Like Carter, in this case there was demonstrated no constitutional error in the instructions given, taken as a whole; and appellant has failed to carry his burden to indicate a right to challenge the instruction for his failure to make a contemporaneous objection in state court. His counsel was not shown to have rendered ineffective assistance by reason of his failure to make a specific and timely objection to those instructions given. Finally, the state court evidentiary rulings complained about do not rise to a constitutional level even if erroneous, a decision we are not called upon to make. We concur with the district judge's decision in that respect.

Accordingly, it is ORDERED that the judgment of the district court be, and hereby is, AFFIRMED.

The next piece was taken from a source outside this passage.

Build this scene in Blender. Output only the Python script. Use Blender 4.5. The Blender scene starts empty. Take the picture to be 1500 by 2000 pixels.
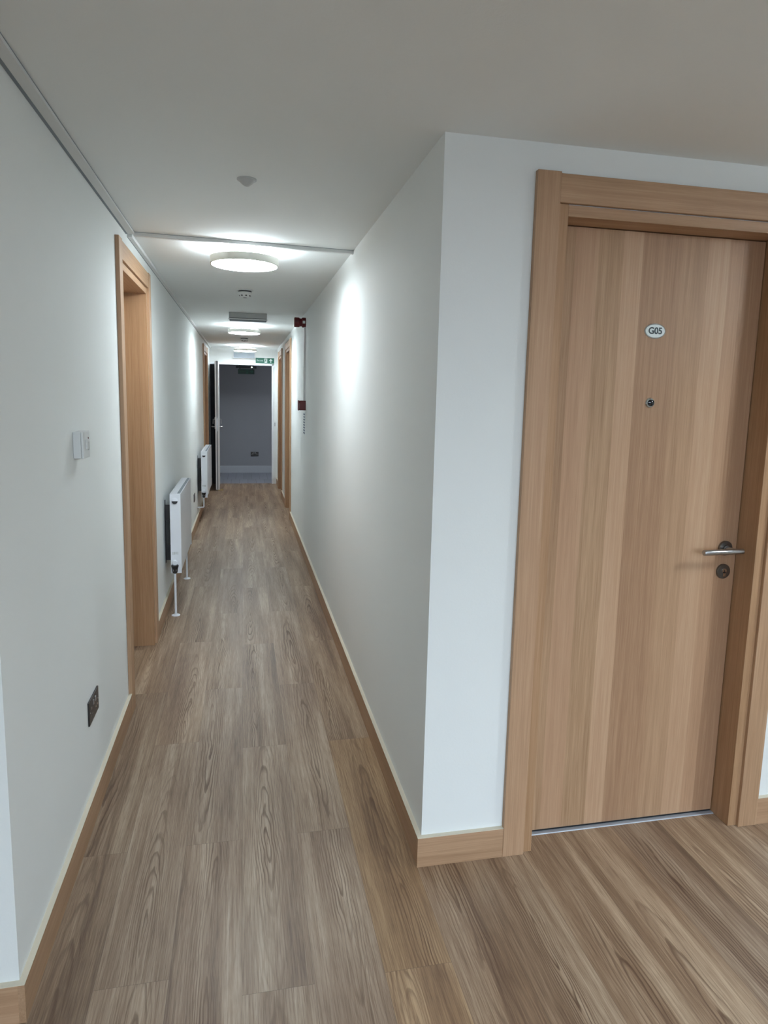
import bpy, bmesh, math, random
from mathutils import Vector, Matrix
PI = math.pi
random.seed(7)
S = bpy.context.scene
C = bpy.context.collection

# ------------------------------------------------------------------ camera
F_PX, YAW, PITCH, ROLL = 1275.9, 0.2054, -0.1361, 0.0226
SHX, SHY = -10.54, -50.47          # principal point offset in pixels (right, down)
fwd = Vector((math.sin(YAW)*math.cos(PITCH), math.cos(YAW)*math.cos(PITCH), math.sin(PITCH)))
rgt = Vector((math.cos(YAW), -math.sin(YAW), 0)); upv = rgt.cross(fwd)
r2 = rgt*math.cos(ROLL)+upv*math.sin(ROLL); u2 = -rgt*math.sin(ROLL)+upv*math.cos(ROLL)
cam = bpy.data.cameras.new('camera'); camo = bpy.data.objects.new('camera', cam); C.objects.link(camo)
camo.matrix_world = Matrix(((r2.x, u2.x, -fwd.x, 0), (r2.y, u2.y, -fwd.y, 0), (r2.z, u2.z, -fwd.z, 1.5), (0, 0, 0, 1)))
cam.sensor_fit = 'VERTICAL'; cam.sensor_height = 32.0; cam.sensor_width = 24.0
cam.lens = F_PX/2000*32.0
cam.shift_x = -SHX/2000; cam.shift_y = SHY/2000
cam.clip_start = 0.02; cam.clip_end = 100
S.camera = camo
vs = S.view_settings
vs.view_transform = 'Standard'; vs.look = 'None'; vs.gamma = 1; vs.exposure = 0.46
vs.use_curve_mapping = False

# ------------------------------------------------------------------ world and lights
w = bpy.data.worlds.new('world'); S.world = w; w.use_nodes = True
w.node_tree.nodes['Background'].inputs[0].default_value = (0.62, 0.78, 1.0, 1)
w.node_tree.nodes['Background'].inputs[1].default_value = 0.25
LAMP_COL = (0.86, 0.965, 1.03)
HALL_RAD = 56.0
DOWN_RAD, UP_RAD = 38.0, 62.0         # radiance of the ceiling lamps: diffuser, back-light ring
def area(name, loc, target, sx, sy, power, col):
    l = bpy.data.lights.new(name, 'AREA'); l.shape = 'RECTANGLE'; l.size = sx; l.size_y = sy
    l.energy = power; l.color = col
    o = bpy.data.objects.new(name, l); C.objects.link(o); o.location = loc
    o.rotation_euler = (Vector(target)-Vector(loc)).to_track_quat('-Z', 'Y').to_euler()
    return o
area('window_daylight', (0.9, -6.0, 3.9), (0.9, 0.5, 0.9), 6.0, 5.0, 900, (0.69, 0.84, 1.0))
area('landing_fill', (2.55, 11.75, 1.9), (-0.2, 12.5, 0.4), 0.8, 1.0, 9.0, (0.86, 0.92, 1.0))  # added unseen fill light that brightens the landing; no window there

# ------------------------------------------------------------------ measures (metres)
XL, XR = -0.531, 0.555               # corridor walls
YD, YC, YE = 1.863, 1.5226, 11.10    # door wall, near left corner, end wall
ZC = 2.235
HX0, HX1, HY0 = -2.4, 3.9, -2.4      # hall the camera stands in
T = 0.14

# ------------------------------------------------------------------ materials
def mat(name, col, rough=0.5, metal=0.0, emit=None, es=0.0, spec=0.5):
    m = bpy.data.materials.new(name); m.use_nodes = True
    b = m.node_tree.nodes['Principled BSDF']
    b.inputs['Base Color'].default_value = (*col, 1); b.inputs['Roughness'].default_value = rough
    b.inputs['Metallic'].default_value = metal; b.inputs['Specular IOR Level'].default_value = spec
    if emit: b.inputs['Emission Color'].default_value = (*emit, 1); b.inputs['Emission Strength'].default_value = es
    return m
class G:
    def __init__(s, m): s.t = m.node_tree; s.n = s.t.nodes; s.l = s.t.links; s.b = s.n['Principled BSDF']
    def new(s, t, **k):
        x = s.n.new(t)
        for a, v in k.items(): setattr(x, a, v)
        return x
    def set(s, sock, v):
        if hasattr(v, 'links') or isinstance(v, bpy.types.NodeSocket): s.l.new(v, sock)
        else: sock.default_value = v
    def m(s, op, a, b=0.0, c=0.0):
        x = s.new('ShaderNodeMath', operation=op)
        s.set(x.inputs[0], a); s.set(x.inputs[1], b); s.set(x.inputs[2], c); return x.outputs[0]
    def noise(s, vec, scale, detail=2.0, rough=0.5, dist=0.0):
        x = s.new('ShaderNodeTexNoise'); s.set(x.inputs['Vector'], vec); x.inputs['Scale'].default_value = scale
        x.inputs['Detail'].default_value = detail; x.inputs['Roughness'].default_value = rough; x.inputs['Distortion'].default_value = dist
        return x.outputs['Fac']
    def comb(s, a, b, c):
        x = s.new('ShaderNodeCombineXYZ'); s.set(x.inputs[0], a); s.set(x.inputs[1], b); s.set(x.inputs[2], c); return x.outputs[0]
    def ramp(s, f, stops):
        x = s.new('ShaderNodeValToRGB'); s.set(x.inputs[0], f); e = x.color_ramp.elements
        while len(e) < len(stops): e.new(0.5)
        for i, (p, c) in enumerate(stops):
            e[i].position = p; e[i].color = (c if len(c) == 4 else (*c, 1)) if not isinstance(c, float) else (c, c, c, 1)
        return x.outputs[0]
    def mix(s, f, a, b, mode='MIX'):
        x = s.new('ShaderNodeMix', data_type='RGBA', blend_type=mode)
        s.set(x.inputs[0], f); s.set(x.inputs[6], a); s.set(x.inputs[7], b); return x.outputs[2]
    def bump(s, h, strength, dist=0.001):
        x = s.new('ShaderNodeBump'); s.set(x.inputs['Height'], h); x.inputs['Strength'].default_value = strength
        x.inputs['Distance'].default_value = dist; s.l.new(x.outputs[0], s.b.inputs['Normal'])

def plaster(name, col, rough=0.75, b=0.15):
    m = mat(name, col, rough, spec=0.3); g = G(m)
    co = g.new('ShaderNodeTexCoord').outputs['Object']
    n1 = g.noise(co, 1.3, 3); n2 = g.noise(co, 140, 3, 0.6)
    c = g.mix(g.ramp(n1, [(0.3, 0.0), (0.7, 1.0)]), (col[0]*0.975, col[1]*0.975, col[2]*0.97, 1), (*col, 1))
    g.l.new(c, g.b.inputs['Base Color']); g.bump(n2, b, 0.0015)
    return m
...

The Honorable Philip Pratt, United States District Judge for the Eastern District of Michigan, sitting by designation


Appellant's supplemental brief filed 6-11-82, p. 4. The codified rule was later adopted, Criminal Rule 30, effective 7-1-73. Trial occurred in 1972


The defendants in Engle challenged on due process grounds an Ohio statute effective at the time of their trial in 1975 which provided as follows:

Every person accused of an offense is presumed innocent until proven guilty beyond a reasonable doubt, and the burden of proof is upon the prosecution. The burden of going forward with the evidence of an affirmative defense is upon the accuseD. Ohio REV.CODE ANN. Sec. 2901.05(A) (1975).

While acknowledging that their argument "states a colorable constitutional claim," --- U.S. at ----, 102 S. Ct. at 1568, 71 L. Ed. 2d at 797, the Supreme Court ruled that the defendants were barred from raising the claim in a habeas corpus action because they had failed to object to the instruction at trial, as required by an Ohio procedural rule.